### [Problem requirements]
Return, unaltered, every line from the beginning of the material below up to and including the one with "col = scene.collection".

### [Given material]
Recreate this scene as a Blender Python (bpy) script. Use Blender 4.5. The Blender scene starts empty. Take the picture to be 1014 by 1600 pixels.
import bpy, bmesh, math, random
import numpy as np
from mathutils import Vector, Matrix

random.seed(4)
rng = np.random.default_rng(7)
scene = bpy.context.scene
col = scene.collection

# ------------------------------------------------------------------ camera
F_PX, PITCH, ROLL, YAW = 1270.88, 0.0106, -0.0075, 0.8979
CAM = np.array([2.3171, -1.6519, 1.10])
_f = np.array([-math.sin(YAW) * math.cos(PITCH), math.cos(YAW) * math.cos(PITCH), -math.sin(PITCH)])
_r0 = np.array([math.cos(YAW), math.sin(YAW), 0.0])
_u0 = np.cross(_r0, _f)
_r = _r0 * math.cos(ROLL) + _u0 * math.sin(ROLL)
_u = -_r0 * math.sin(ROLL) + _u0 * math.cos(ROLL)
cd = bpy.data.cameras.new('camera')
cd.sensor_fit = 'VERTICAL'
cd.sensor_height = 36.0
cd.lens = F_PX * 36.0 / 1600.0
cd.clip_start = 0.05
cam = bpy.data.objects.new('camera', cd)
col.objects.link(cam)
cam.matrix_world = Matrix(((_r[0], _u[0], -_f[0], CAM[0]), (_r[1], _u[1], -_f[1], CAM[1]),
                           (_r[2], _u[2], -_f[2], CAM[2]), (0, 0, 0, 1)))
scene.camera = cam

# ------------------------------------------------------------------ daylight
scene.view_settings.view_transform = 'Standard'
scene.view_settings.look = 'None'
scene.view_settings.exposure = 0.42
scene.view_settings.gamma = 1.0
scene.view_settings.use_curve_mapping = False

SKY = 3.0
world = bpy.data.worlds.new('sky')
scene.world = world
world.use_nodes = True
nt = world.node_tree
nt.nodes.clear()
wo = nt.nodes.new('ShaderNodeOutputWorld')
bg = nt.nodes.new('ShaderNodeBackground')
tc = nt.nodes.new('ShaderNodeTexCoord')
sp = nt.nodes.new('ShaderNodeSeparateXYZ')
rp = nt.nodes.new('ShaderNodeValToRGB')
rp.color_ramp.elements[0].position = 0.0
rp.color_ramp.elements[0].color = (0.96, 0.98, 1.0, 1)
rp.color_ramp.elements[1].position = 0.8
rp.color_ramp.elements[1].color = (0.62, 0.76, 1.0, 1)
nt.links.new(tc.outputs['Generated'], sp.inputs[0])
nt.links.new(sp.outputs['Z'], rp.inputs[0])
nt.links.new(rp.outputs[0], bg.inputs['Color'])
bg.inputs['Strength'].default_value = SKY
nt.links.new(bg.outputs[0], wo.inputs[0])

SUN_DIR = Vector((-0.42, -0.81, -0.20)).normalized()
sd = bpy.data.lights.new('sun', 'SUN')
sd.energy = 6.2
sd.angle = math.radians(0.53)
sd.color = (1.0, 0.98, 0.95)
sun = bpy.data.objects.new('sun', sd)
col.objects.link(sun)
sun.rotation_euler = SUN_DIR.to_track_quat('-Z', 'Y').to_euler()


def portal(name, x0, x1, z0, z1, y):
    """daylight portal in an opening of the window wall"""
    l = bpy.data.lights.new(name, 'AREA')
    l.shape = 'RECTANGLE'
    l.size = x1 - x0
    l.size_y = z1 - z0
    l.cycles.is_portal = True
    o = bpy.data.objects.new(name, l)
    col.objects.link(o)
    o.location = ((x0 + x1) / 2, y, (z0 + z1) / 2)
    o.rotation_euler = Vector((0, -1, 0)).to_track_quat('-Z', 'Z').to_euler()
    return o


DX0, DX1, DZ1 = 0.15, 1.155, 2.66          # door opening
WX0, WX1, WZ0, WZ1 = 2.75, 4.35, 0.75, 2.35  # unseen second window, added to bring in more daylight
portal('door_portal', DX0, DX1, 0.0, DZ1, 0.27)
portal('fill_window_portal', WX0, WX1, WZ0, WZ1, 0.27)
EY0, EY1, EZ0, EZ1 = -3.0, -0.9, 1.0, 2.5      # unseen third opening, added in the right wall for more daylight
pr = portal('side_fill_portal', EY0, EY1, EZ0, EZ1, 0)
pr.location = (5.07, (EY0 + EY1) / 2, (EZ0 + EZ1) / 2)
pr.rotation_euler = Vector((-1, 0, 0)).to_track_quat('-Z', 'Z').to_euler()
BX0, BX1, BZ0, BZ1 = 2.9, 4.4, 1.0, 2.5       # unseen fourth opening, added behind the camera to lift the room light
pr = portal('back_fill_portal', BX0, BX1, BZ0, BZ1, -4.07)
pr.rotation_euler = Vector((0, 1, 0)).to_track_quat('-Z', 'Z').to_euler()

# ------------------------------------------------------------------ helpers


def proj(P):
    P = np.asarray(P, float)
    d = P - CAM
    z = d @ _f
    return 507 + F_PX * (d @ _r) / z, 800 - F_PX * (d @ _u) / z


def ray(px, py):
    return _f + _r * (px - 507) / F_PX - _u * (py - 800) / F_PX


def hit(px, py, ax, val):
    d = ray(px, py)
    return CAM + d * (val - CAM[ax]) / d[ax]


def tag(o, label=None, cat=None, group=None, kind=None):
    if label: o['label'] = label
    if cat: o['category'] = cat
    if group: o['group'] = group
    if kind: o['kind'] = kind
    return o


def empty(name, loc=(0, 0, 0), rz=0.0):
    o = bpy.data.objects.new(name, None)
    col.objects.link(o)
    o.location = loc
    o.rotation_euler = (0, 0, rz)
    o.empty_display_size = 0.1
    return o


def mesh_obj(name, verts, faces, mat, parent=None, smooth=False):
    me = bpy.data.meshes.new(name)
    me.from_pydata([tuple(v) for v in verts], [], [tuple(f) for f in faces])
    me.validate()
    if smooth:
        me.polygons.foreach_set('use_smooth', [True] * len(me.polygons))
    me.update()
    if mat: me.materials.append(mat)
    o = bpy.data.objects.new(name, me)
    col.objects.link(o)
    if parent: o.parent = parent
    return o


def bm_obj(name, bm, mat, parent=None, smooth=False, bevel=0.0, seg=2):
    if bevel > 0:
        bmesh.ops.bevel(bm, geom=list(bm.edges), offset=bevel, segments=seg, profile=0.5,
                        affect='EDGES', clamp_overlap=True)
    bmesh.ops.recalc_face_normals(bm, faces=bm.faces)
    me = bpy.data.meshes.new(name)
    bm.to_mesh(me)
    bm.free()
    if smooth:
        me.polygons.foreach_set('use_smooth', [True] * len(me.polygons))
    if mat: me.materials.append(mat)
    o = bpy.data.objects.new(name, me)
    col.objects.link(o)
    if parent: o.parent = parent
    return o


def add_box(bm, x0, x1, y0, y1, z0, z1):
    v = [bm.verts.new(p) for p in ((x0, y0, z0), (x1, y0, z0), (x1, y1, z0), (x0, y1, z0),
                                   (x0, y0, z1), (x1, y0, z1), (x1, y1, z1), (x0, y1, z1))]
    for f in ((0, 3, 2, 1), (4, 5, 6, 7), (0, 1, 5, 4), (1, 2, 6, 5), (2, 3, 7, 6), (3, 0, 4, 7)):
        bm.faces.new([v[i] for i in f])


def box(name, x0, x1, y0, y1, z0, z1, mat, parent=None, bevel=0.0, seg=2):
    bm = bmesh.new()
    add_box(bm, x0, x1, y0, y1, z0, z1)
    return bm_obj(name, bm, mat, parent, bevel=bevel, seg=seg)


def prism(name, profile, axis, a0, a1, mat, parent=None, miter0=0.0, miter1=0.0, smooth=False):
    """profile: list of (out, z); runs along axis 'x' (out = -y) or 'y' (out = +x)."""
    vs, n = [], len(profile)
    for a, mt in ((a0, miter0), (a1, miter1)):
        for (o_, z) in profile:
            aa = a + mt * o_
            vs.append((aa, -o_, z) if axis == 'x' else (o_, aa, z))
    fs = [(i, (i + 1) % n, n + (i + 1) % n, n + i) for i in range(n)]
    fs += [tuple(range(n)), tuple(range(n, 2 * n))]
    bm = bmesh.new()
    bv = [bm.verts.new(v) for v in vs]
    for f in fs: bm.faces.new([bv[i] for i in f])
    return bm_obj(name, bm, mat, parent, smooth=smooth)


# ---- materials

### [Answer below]
Recreate this scene as a Blender Python (bpy) script. Use Blender 4.5. The Blender scene starts empty. Take the picture to be 1014 by 1600 pixels.
import bpy, bmesh, math, random
import numpy as np
from mathutils import Vector, Matrix

random.seed(4)
rng = np.random.default_rng(7)
scene = bpy.context.scene
col = scene.collection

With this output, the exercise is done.